Graphs with unique zero forcing sets and Grundy dominating sets

The concept of zero forcing was introduced in the context of linear algebra, and was further studied by both graph theorists and linear algebraists. It is based on the process of activating vertices of a graph $G$ starting from a set of vertices that are already active, and applying the rule that an active vertex with exactly one non-active neighbor forces that neighbor to become active. A set $S\subset V(G)$ is called a zero forcing set of $G$ if initially only vertices of $S$ are active and the described process enforces all vertices of $G$ to become active. The size of a minimum zero forcing set in $G$ is called the zero forcing number of $G$. While a minimum zero forcing set can only be unique in edgeless graphs, we consider the weaker uniqueness condition, notably that for every two minimum zero forcing sets in a graph $G$ there is an automorphism that maps one to the other. We characterize the class of trees that enjoy this condition by using properties of minimum path covers of trees.

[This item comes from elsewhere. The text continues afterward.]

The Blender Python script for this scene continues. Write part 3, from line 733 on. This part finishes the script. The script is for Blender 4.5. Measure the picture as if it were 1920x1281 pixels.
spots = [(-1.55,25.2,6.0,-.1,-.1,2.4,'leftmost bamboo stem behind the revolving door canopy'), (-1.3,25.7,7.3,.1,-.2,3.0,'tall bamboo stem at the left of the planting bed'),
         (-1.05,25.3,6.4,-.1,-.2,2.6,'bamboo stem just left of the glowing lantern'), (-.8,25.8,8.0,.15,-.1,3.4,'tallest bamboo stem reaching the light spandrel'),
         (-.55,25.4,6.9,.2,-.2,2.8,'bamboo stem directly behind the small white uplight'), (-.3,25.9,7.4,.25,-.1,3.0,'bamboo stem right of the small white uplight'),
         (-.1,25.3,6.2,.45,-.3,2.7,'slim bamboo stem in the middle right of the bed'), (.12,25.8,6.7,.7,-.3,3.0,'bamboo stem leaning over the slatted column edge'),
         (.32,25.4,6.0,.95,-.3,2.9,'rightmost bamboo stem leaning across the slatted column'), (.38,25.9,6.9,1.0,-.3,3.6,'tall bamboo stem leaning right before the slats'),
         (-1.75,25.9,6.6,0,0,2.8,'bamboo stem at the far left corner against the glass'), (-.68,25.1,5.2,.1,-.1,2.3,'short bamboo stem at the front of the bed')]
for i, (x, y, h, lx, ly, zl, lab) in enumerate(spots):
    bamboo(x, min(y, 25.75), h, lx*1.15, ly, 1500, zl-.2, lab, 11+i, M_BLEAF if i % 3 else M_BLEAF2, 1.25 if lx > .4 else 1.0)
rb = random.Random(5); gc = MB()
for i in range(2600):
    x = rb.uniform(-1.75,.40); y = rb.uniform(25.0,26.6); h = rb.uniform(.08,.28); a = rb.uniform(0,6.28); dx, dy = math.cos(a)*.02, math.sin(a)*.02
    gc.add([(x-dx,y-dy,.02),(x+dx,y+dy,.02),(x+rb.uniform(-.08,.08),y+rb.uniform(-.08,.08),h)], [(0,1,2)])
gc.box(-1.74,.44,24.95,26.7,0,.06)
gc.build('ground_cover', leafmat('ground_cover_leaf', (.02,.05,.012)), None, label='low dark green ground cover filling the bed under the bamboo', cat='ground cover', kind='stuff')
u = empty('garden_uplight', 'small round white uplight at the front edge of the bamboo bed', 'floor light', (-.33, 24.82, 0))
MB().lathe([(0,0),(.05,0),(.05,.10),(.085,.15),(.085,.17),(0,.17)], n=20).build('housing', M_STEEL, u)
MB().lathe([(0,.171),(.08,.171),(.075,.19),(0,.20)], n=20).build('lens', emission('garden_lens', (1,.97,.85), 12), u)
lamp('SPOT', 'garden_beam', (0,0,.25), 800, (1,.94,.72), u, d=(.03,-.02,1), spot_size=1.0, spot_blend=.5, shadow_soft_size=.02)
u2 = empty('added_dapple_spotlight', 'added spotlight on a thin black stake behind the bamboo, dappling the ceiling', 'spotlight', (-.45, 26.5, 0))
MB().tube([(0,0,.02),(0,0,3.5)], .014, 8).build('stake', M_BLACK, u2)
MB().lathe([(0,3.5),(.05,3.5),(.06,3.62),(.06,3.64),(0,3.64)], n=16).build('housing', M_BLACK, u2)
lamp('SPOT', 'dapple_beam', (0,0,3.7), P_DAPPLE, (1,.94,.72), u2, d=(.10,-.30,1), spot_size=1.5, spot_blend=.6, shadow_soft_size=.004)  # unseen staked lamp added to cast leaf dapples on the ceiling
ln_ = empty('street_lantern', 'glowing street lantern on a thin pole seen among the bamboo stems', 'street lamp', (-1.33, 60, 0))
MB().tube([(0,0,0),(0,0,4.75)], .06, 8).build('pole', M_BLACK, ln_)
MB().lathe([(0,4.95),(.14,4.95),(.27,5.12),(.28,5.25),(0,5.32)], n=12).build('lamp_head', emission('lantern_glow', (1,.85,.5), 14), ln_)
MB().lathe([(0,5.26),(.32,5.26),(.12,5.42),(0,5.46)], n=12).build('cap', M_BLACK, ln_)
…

In addition, we investigate both variations of uniqueness for several concepts of Grundy domination, which first appeared in the context of domination games, yet they are also closely related to zero forcing. For each of the four variations of Grundy domination we characterize the graphs that have only one Grundy dominating set of the given type, and characterize those forests that enjoy the weaker (isomorphism based) condition of uniqueness. The latter characterizations lead to efficient algorithms for recognizing the corresponding classes of forests.